— START Provided data —

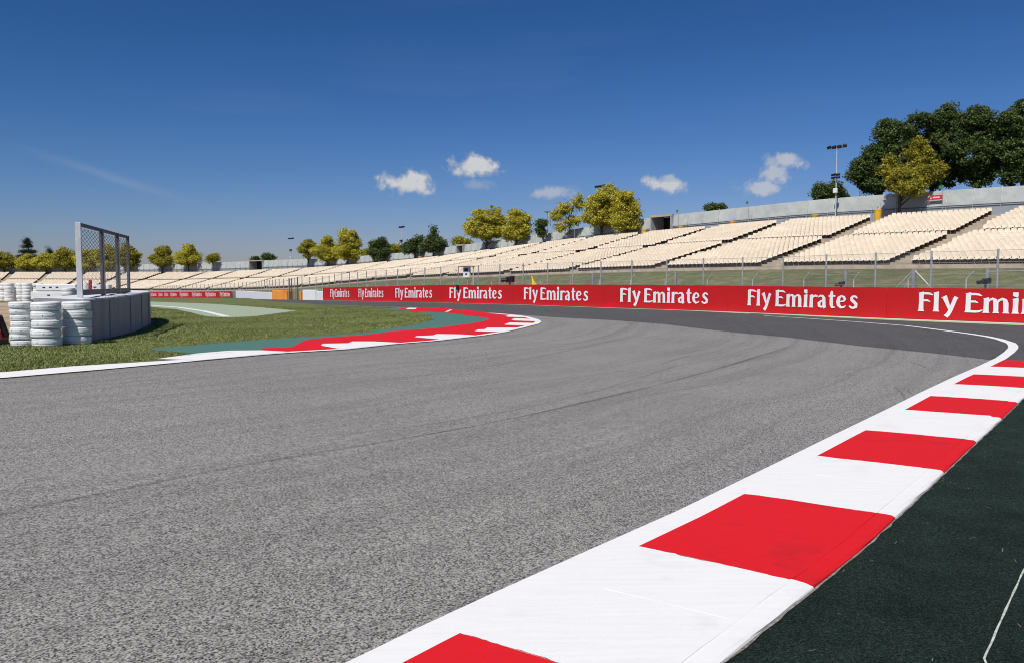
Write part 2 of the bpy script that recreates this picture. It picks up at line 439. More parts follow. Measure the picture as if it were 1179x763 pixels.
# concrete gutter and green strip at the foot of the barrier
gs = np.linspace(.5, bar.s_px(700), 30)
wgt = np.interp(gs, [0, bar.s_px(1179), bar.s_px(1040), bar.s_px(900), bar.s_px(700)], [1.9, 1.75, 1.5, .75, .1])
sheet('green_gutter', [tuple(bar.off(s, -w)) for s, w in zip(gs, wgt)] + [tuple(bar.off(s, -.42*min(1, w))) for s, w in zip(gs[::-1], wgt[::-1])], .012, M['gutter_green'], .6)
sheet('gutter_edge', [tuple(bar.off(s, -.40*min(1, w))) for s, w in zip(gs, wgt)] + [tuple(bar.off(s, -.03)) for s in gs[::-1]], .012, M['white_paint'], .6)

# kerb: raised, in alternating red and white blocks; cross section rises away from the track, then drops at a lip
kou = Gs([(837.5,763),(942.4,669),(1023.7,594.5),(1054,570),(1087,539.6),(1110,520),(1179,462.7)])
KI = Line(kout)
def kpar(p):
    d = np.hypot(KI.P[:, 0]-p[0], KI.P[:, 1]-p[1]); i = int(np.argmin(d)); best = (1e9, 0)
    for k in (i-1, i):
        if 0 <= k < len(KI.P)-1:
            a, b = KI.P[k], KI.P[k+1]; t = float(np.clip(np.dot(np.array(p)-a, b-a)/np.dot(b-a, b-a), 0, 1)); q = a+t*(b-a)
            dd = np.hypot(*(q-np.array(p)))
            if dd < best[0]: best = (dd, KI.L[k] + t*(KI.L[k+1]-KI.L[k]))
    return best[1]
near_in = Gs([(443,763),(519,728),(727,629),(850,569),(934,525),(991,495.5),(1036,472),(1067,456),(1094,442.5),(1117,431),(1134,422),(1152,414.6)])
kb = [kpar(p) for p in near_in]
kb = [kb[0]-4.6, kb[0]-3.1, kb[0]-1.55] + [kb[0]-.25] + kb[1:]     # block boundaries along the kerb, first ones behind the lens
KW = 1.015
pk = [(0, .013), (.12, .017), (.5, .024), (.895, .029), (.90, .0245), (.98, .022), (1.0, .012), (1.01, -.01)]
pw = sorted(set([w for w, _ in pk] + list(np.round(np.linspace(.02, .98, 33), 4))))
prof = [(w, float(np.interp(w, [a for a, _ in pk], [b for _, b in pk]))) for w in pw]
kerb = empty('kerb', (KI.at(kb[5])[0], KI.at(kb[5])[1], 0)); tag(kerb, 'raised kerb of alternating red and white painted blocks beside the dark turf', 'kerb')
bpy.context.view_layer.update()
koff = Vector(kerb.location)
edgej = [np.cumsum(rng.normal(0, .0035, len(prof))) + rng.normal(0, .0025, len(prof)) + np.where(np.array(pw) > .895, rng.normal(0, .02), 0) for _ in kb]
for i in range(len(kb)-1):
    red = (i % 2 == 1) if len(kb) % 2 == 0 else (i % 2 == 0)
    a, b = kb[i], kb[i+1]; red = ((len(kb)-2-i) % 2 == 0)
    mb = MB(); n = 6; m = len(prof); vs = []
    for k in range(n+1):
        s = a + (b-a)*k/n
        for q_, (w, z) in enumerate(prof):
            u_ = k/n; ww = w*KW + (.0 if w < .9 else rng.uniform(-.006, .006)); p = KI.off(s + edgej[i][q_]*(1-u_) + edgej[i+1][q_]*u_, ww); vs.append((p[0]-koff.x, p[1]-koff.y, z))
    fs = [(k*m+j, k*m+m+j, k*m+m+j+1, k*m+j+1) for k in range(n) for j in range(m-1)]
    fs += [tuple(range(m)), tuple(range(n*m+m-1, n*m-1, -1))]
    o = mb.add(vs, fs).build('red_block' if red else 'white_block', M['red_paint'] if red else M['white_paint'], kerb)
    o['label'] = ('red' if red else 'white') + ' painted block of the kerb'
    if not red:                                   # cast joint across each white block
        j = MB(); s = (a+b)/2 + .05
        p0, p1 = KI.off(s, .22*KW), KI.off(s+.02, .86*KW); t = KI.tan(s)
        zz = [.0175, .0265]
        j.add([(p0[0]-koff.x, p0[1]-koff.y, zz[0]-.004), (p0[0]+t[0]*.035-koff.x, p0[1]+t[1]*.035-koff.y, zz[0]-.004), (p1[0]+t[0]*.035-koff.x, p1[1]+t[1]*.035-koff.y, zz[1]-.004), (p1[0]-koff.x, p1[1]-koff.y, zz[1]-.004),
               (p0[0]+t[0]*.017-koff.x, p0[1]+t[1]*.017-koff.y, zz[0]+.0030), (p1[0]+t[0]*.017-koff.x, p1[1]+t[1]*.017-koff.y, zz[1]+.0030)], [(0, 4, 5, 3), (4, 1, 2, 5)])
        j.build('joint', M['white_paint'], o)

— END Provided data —

_Request:_ Write out each line again precisely as it appears, skipping every picture.

_Solution:_
Write part 2 of the bpy script that recreates this picture. It picks up at line 439. More parts follow. Measure the picture as if it were 1179x763 pixels.
# concrete gutter and green strip at the foot of the barrier
gs = np.linspace(.5, bar.s_px(700), 30)
wgt = np.interp(gs, [0, bar.s_px(1179), bar.s_px(1040), bar.s_px(900), bar.s_px(700)], [1.9, 1.75, 1.5, .75, .1])
sheet('green_gutter', [tuple(bar.off(s, -w)) for s, w in zip(gs, wgt)] + [tuple(bar.off(s, -.42*min(1, w))) for s, w in zip(gs[::-1], wgt[::-1])], .012, M['gutter_green'], .6)
sheet('gutter_edge', [tuple(bar.off(s, -.40*min(1, w))) for s, w in zip(gs, wgt)] + [tuple(bar.off(s, -.03)) for s in gs[::-1]], .012, M['white_paint'], .6)

# kerb: raised, in alternating red and white blocks; cross section rises away from the track, then drops at a lip
kou = Gs([(837.5,763),(942.4,669),(1023.7,594.5),(1054,570),(1087,539.6),(1110,520),(1179,462.7)])
KI = Line(kout)
def kpar(p):
    d = np.hypot(KI.P[:, 0]-p[0], KI.P[:, 1]-p[1]); i = int(np.argmin(d)); best = (1e9, 0)
    for k in (i-1, i):
        if 0 <= k < len(KI.P)-1:
            a, b = KI.P[k], KI.P[k+1]; t = float(np.clip(np.dot(np.array(p)-a, b-a)/np.dot(b-a, b-a), 0, 1)); q = a+t*(b-a)
            dd = np.hypot(*(q-np.array(p)))
            if dd < best[0]: best = (dd, KI.L[k] + t*(KI.L[k+1]-KI.L[k]))
    return best[1]
near_in = Gs([(443,763),(519,728),(727,629),(850,569),(934,525),(991,495.5),(1036,472),(1067,456),(1094,442.5),(1117,431),(1134,422),(1152,414.6)])
kb = [kpar(p) for p in near_in]
kb = [kb[0]-4.6, kb[0]-3.1, kb[0]-1.55] + [kb[0]-.25] + kb[1:]     # block boundaries along the kerb, first ones behind the lens
KW = 1.015
pk = [(0, .013), (.12, .017), (.5, .024), (.895, .029), (.90, .0245), (.98, .022), (1.0, .012), (1.01, -.01)]
pw = sorted(set([w for w, _ in pk] + list(np.round(np.linspace(.02, .98, 33), 4))))
prof = [(w, float(np.interp(w, [a for a, _ in pk], [b for _, b in pk]))) for w in pw]
kerb = empty('kerb', (KI.at(kb[5])[0], KI.at(kb[5])[1], 0)); tag(kerb, 'raised kerb of alternating red and white painted blocks beside the dark turf', 'kerb')
bpy.context.view_layer.update()
koff = Vector(kerb.location)
edgej = [np.cumsum(rng.normal(0, .0035, len(prof))) + rng.normal(0, .0025, len(prof)) + np.where(np.array(pw) > .895, rng.normal(0, .02), 0) for _ in kb]
for i in range(len(kb)-1):
    red = (i % 2 == 1) if len(kb) % 2 == 0 else (i % 2 == 0)
    a, b = kb[i], kb[i+1]; red = ((len(kb)-2-i) % 2 == 0)
    mb = MB(); n = 6; m = len(prof); vs = []
    for k in range(n+1):
        s = a + (b-a)*k/n
        for q_, (w, z) in enumerate(prof):
            u_ = k/n; ww = w*KW + (.0 if w < .9 else rng.uniform(-.006, .006)); p = KI.off(s + edgej[i][q_]*(1-u_) + edgej[i+1][q_]*u_, ww); vs.append((p[0]-koff.x, p[1]-koff.y, z))
    fs = [(k*m+j, k*m+m+j, k*m+m+j+1, k*m+j+1) for k in range(n) for j in range(m-1)]
    fs += [tuple(range(m)), tuple(range(n*m+m-1, n*m-1, -1))]
    o = mb.add(vs, fs).build('red_block' if red else 'white_block', M['red_paint'] if red else M['white_paint'], kerb)
    o['label'] = ('red' if red else 'white') + ' painted block of the kerb'
    if not red:                                   # cast joint across each white block
        j = MB(); s = (a+b)/2 + .05
        p0, p1 = KI.off(s, .22*KW), KI.off(s+.02, .86*KW); t = KI.tan(s)
        zz = [.0175, .0265]
        j.add([(p0[0]-koff.x, p0[1]-koff.y, zz[0]-.004), (p0[0]+t[0]*.035-koff.x, p0[1]+t[1]*.035-koff.y, zz[0]-.004), (p1[0]+t[0]*.035-koff.x, p1[1]+t[1]*.035-koff.y, zz[1]-.004), (p1[0]-koff.x, p1[1]-koff.y, zz[1]-.004),
               (p0[0]+t[0]*.017-koff.x, p0[1]+t[1]*.017-koff.y, zz[0]+.0030), (p1[0]+t[0]*.017-koff.x, p1[1]+t[1]*.017-koff.y, zz[1]+.0030)], [(0, 4, 5, 3), (4, 1, 2, 5)])
        j.build('joint', M['white_paint'], o)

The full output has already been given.